Seeking to answer the question "What is written here" some pshat commentators say that Lots wife delayed and was simply killed in the storm of sulfur and salt that destroyed the city. They read "looked back" as an idiom for "took it slowly" or "neglected to move as fast as necessary." And they read "she became a pillar of salt" as a naturalistic event. Salt was falling on the city, and some of it landed on her. [Note: There can be more than one pshat reading of the same verse, as Rashi said: הלא כה דברי כאש נאם ה' וכפטיש יפוצץ סלע, מתחלק לכמה ניצוצות:]

Other pshat commentators like Rashi seem to think that the transformation into a pillar of salt was a supernatural one. (Perhaps he reads this way because the text here only mentions sulfur, with salt only introduced later in Deuteronomy.) Following the midrash, Rashi additionally supplies an explanation for Mrs. Lots fate, and that explanation which (a) uses material not found in the text and (b) supplies a moral message is drash, but his view of HOW (as opposed to why) she was transformed into salt is a pshat interpretation as that's what he sees written in the text.)


Verse: Exodus 2:5 says that daughter of Paro stretched out her ama to grab the little basket that carried baby Moses.
Then Pharaoh's daughter went down to the Nile to bathe, and her attendants were walking along the riverbank. She saw the basket among the reeds and sent her [something] to get it.

On BT Sota 12A R. Judah and R. Nechamia argue about the meaning of the word ama. As I understand it [see my post here] this is a pshat argument. Both commentators are trying to determine "What is written here" and both [really: see my discussion here] are informed only by information provided in the text. And neither man suggests that there was anything magical or supernatural about how her arm was stretched out. It seems clear that what they have in mind is an ordinary, natural, non-miraculous stretch.

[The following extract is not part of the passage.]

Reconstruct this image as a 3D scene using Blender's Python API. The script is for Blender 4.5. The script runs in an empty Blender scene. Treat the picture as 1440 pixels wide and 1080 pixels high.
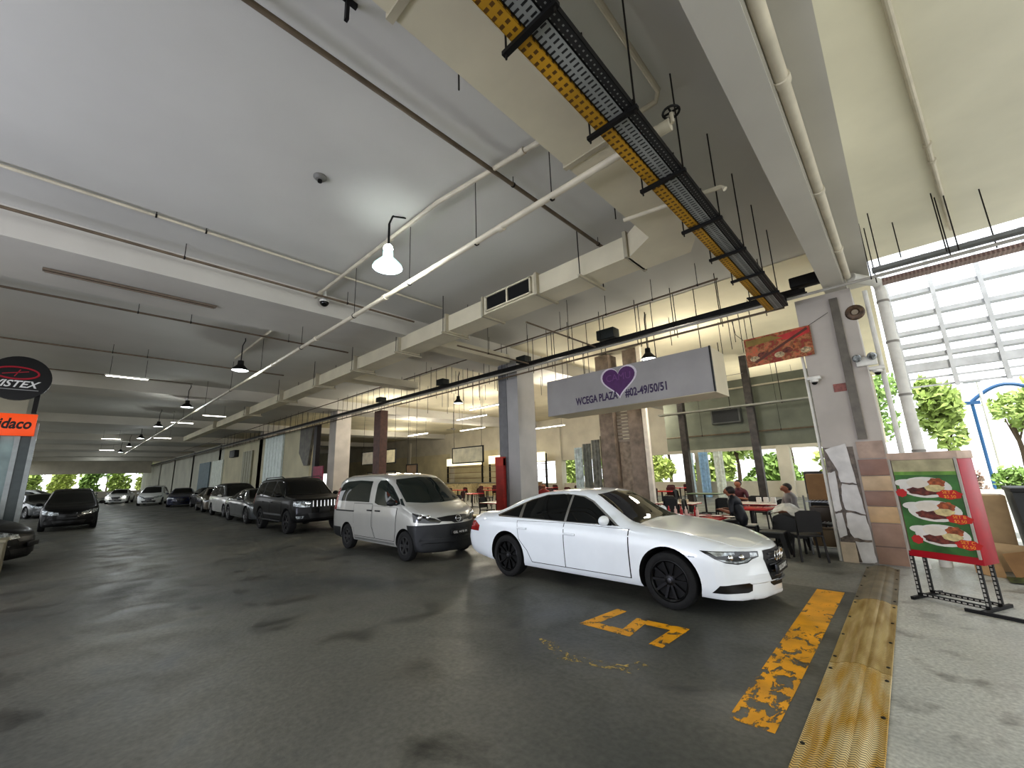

However, later an unnamed amora has a follow-up pshat question: Why did the Torah use the word ama (an unusual word for hand) if it could have said yad (the expected work) His pshat answer: It teaches us that [her arm] became lengthened. Again, because he is using information found in the text to explain "What is written here" this comment belongs to the category of pshat. There is no message, or moral or secret allusion here. The goal is simply to find out what the text is trying to convey.